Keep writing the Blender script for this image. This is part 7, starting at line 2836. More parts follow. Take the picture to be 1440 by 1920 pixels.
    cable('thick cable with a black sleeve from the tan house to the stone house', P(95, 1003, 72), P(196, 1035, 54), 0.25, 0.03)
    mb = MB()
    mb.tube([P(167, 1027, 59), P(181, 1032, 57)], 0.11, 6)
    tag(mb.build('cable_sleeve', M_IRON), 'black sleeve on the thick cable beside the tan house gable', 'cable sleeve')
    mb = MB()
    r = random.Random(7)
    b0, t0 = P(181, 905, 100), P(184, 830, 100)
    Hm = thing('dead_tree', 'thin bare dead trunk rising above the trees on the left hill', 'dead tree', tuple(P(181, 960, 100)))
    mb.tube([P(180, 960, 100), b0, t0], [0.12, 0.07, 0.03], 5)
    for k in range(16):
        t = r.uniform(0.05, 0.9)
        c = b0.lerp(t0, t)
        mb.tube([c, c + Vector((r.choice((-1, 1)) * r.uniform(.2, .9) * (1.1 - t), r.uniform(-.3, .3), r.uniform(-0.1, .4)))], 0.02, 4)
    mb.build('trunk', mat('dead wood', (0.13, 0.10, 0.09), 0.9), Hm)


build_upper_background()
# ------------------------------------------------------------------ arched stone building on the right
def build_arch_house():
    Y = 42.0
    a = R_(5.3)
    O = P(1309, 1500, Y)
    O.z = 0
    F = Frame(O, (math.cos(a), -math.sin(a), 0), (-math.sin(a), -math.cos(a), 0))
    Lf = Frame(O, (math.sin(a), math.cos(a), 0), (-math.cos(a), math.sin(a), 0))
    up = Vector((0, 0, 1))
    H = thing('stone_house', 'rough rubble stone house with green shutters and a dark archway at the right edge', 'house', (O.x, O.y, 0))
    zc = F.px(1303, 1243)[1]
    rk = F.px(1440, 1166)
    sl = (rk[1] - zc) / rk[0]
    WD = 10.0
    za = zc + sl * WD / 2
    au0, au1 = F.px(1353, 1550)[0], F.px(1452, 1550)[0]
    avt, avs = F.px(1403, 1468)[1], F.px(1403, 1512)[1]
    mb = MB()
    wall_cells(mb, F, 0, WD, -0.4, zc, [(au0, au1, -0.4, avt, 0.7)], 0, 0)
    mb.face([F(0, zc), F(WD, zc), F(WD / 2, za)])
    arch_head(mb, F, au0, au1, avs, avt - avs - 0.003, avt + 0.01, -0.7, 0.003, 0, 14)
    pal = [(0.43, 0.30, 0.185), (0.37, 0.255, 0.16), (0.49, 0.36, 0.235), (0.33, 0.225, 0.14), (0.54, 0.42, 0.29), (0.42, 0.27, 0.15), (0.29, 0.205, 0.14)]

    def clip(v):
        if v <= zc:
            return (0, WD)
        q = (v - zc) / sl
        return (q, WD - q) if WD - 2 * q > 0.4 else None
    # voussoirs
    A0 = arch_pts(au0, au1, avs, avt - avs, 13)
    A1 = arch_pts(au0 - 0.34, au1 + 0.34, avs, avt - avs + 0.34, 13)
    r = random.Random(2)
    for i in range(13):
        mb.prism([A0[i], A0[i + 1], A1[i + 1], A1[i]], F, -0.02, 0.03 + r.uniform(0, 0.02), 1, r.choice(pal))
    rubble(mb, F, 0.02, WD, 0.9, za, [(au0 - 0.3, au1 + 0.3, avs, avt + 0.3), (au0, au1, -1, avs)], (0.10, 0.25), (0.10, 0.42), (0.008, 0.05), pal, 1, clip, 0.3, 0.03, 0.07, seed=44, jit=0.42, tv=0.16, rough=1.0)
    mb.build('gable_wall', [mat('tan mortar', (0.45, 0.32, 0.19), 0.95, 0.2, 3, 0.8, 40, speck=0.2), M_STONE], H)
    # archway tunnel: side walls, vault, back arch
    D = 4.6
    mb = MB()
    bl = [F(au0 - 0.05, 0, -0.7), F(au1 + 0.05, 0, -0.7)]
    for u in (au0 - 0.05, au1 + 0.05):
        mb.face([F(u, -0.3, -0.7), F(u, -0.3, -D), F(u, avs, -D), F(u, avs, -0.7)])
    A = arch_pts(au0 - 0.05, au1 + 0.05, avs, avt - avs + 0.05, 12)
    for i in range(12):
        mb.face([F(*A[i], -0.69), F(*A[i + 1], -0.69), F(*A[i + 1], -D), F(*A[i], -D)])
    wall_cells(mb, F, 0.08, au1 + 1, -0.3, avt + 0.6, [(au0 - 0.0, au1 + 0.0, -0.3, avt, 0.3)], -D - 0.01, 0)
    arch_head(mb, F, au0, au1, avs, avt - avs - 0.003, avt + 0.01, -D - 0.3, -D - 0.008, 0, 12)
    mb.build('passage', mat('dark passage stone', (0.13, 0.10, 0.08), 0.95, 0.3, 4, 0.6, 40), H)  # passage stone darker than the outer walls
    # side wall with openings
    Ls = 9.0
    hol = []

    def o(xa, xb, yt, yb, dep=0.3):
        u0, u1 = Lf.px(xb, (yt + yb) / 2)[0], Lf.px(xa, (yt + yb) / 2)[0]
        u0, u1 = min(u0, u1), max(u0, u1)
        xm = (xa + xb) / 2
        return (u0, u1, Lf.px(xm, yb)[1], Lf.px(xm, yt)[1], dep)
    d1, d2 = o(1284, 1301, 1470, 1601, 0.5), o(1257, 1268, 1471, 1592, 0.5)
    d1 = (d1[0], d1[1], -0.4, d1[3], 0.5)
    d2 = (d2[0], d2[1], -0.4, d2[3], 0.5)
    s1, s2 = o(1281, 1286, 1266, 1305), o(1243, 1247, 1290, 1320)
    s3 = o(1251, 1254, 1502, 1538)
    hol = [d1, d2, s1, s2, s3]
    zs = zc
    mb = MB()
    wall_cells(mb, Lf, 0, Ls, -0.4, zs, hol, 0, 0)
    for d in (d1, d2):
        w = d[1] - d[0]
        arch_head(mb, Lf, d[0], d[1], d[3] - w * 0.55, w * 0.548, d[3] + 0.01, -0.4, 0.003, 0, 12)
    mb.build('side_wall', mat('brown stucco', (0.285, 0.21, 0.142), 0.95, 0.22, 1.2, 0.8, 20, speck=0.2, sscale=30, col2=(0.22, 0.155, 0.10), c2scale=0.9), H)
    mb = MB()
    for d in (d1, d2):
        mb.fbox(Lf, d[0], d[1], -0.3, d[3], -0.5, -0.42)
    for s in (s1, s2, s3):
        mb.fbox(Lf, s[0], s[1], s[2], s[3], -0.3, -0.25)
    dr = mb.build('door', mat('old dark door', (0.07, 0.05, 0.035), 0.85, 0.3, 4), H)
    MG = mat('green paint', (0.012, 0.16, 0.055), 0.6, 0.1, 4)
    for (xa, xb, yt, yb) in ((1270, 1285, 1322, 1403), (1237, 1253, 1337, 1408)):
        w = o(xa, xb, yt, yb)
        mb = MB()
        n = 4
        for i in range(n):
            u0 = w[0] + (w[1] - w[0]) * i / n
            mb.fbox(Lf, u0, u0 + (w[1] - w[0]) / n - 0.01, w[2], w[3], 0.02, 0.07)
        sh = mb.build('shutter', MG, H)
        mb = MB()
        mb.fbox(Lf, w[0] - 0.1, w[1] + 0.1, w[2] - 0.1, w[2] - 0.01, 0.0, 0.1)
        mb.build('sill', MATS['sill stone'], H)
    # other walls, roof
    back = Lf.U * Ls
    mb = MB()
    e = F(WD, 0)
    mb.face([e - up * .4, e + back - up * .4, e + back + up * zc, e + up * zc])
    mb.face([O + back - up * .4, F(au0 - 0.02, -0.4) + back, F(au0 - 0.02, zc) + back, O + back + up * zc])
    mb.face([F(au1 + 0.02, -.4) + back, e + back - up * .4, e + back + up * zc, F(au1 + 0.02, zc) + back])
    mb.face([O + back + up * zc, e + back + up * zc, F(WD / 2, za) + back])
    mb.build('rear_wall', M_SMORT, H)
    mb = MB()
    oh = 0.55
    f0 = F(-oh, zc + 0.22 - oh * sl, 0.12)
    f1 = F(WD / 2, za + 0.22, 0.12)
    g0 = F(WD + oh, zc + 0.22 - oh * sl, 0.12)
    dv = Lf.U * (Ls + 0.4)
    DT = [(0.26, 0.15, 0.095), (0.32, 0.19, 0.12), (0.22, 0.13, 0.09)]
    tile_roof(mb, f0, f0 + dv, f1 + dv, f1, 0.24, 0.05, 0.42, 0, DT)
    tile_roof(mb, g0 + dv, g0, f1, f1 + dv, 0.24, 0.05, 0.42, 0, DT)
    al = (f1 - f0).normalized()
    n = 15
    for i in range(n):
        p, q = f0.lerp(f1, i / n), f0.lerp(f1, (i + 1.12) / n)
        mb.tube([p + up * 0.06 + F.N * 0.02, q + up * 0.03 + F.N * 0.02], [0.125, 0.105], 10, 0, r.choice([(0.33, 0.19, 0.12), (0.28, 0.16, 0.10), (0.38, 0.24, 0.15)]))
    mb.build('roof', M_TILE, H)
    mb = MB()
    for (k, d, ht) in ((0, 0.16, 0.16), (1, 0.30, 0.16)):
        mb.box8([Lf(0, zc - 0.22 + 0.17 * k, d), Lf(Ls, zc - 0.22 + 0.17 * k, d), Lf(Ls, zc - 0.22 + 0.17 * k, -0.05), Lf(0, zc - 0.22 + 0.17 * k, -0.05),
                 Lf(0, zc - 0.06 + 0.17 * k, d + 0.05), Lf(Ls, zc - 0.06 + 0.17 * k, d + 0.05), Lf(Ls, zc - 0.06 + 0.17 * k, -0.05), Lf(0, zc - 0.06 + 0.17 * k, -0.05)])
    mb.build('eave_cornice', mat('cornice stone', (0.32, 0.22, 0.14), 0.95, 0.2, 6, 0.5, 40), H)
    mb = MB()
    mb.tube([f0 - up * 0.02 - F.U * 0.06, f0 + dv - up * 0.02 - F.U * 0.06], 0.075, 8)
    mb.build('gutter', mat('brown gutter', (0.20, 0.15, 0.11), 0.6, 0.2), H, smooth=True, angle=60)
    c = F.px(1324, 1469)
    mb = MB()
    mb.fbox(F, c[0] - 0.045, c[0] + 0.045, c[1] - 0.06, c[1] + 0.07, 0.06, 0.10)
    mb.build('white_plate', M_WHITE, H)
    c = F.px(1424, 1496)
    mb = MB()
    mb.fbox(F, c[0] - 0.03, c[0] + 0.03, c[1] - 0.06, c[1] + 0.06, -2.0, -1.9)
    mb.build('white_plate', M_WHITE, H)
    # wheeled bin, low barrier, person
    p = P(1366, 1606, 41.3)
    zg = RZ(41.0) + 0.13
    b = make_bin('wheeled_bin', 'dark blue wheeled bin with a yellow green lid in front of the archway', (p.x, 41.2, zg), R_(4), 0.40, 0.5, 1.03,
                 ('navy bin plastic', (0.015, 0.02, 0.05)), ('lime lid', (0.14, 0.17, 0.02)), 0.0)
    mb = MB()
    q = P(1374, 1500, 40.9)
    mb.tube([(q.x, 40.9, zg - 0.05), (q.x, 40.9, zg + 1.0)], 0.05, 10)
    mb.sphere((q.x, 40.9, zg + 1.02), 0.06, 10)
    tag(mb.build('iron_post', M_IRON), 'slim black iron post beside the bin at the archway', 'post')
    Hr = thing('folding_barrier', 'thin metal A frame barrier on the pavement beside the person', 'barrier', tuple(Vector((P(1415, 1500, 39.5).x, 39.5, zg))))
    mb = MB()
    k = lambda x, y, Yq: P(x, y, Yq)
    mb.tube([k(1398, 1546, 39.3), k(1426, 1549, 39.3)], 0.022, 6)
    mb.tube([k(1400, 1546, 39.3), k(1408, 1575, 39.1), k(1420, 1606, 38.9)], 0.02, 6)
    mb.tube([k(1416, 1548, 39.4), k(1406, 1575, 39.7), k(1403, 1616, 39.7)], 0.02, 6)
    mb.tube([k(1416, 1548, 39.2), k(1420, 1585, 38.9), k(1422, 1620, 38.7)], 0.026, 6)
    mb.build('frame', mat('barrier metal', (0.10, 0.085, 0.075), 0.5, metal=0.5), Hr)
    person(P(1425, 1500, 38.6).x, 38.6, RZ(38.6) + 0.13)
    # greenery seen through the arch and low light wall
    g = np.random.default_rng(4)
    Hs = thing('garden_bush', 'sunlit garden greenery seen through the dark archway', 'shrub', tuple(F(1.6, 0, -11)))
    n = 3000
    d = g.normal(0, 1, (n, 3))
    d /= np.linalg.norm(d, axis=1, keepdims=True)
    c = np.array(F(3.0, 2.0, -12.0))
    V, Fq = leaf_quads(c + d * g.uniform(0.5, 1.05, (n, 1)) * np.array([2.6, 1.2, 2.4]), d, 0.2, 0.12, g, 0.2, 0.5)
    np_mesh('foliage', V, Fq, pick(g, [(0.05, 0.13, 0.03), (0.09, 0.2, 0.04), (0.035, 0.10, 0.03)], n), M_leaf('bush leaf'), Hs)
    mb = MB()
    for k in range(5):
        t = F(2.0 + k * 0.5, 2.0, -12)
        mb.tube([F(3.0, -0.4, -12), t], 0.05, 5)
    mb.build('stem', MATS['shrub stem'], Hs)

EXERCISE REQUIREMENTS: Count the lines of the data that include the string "speck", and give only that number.

RESPONSE TO THIS EXERCISE: 2